Tanto per dirne una, non siamo stati in grado di utilizzare i Fondi di Coesione riguardanti il periodo 2014-2020 e ci si meraviglia degli indugi sul PNRR. La parte non utilizzata va restituita. Si tratta di contributi finanziari per progetti a favore dell’ambiente e le reti transeuropee nel settore delle infrastrutture dei trasporti. Le opportunità ci sono ma se non si risolvono problemi atavici, ormai, faremo sempre le nozze coi fichi secchi. L’espressione molto popolare, sta a significare di voler fare le cose in grande senza avere mezzi finanziari sufficienti.

La bella Elena

L’espressione deriva dal titolo di un articolo del giornale partenopeo “Il Mattino” del 27 settembre 1896 dal titolo: “Le nozze coi fichi secchi”, in cui si commentava l’imminente matrimonio (celebrato il 24 ottobre 1896) tra il Re d’Italia Vittorio Emanuele III di Savoia e la principessa Elena di Montenegro. Il riferimento ai fichi secchi riguardava la zona di provenienza della sposa, il Montenegro, famoso per la coltivazione ed essiccazione proprio dei fichi. Con la locuzione si voleva colpire il piccolo regno, che aveva dato i natali alla sposa, apprezzato ma povero, quindi di scarso peso nel contesto politico internazionale.

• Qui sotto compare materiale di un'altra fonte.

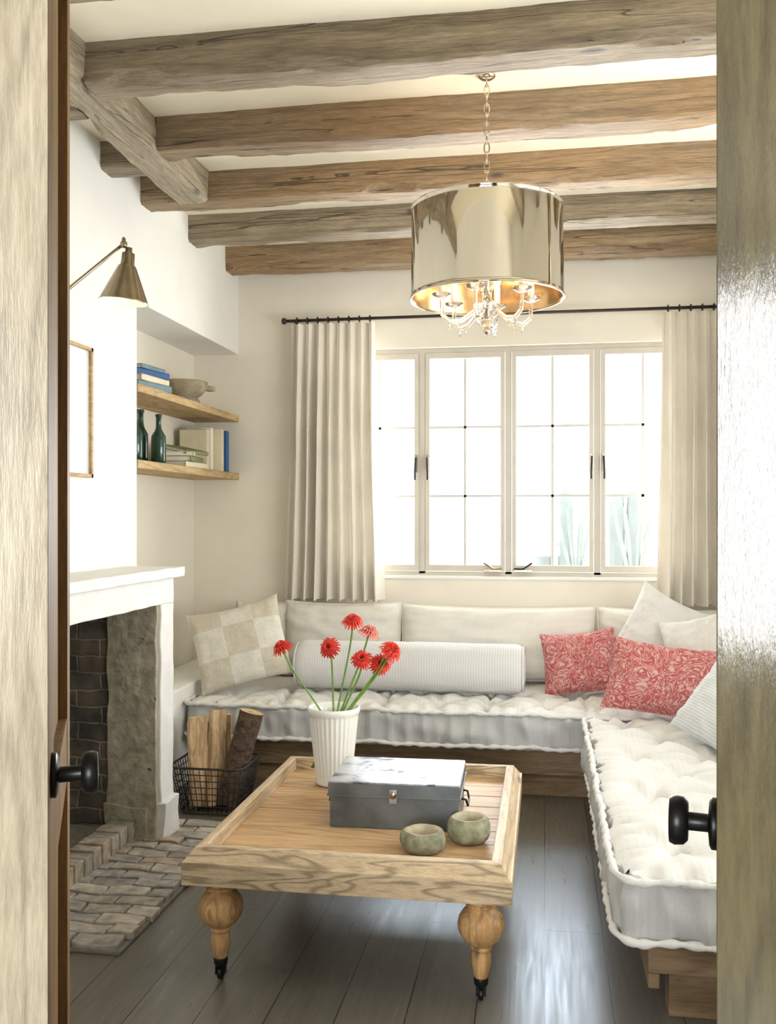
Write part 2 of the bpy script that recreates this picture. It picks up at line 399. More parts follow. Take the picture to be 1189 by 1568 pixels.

Secondo uno studio della Banca d’Italia, per realizzare un’opera ci si impiega mediamente 610 giorni. Di più al Sud, ben 685 giorni, imputabili alle amministrazioni locali, che notoriamente fanno le cose con… estrema calma. Al Centro-Nord 445. La fase di aggiudicazione, al Sud dura 172 giorni, al Centro-Nord 88, quasi la metà. Questo divario territoriale deriva da una mancanza di competenza delle amministrazioni locali, che si presentano con uffici disorganizzati e privi di personale all’altezza. Se non ci si mette mano con un progetto di semplificazione delle procedure e sburocratizzazione degli apparati e un piano di riqualificazione professionale, staremo sempre qui a qui a parlare di ritardi e inefficienze. E doveroso abolire sovrapposizioni di competenze che portano alla duplicazione di procedure e sopprimere, una buona volta, gli enti inutili.

Zero emissioni entro il 2050

La vera criticità è questa, il resto sono chiacchiere da campagna elettorale. Un altro aspetto poco dibattuto riguarda il patrimonio abitativo italiano. In virtù della direttiva europea sulle cosiddette “case green”, urge ripensare all’adeguamento energetico degli edifici. Il nostro Paese è costituito da case vecchie ed energivore. In Italia per “case green” si è inteso il “verde” delle finanze. Siamo senza soldi, e quando ci sono, non sappiamo investirli, che è peggio. L’Europa impone agli Stati una serie di misure per raggiungere l’obiettivo “emissioni zero” da attuare entro il 2050. Ad esempio, le costruzioni dovranno entrare nella classe energetica E entro il 2030. La classe energetica è un indicatore della qualità energetica di un immobile.

Per gli edifici pubblici, invece entro il 2027. Ed in classe D entro il 2033. Se si pensa che il 61% degli immobili si trova oltre le classe energetiche minime di tolleranza indicate dall’Europa, D e E, siamo messi proprio male. Solo un miracolo, in intervento divino potrà farci riuscire nell’impresa. Coi politici che abbiamo e la situazione venutasi a creare non ci resta che sperare nella Divina Provvidenza. Sul resto, meglio stendere un velo pietoso.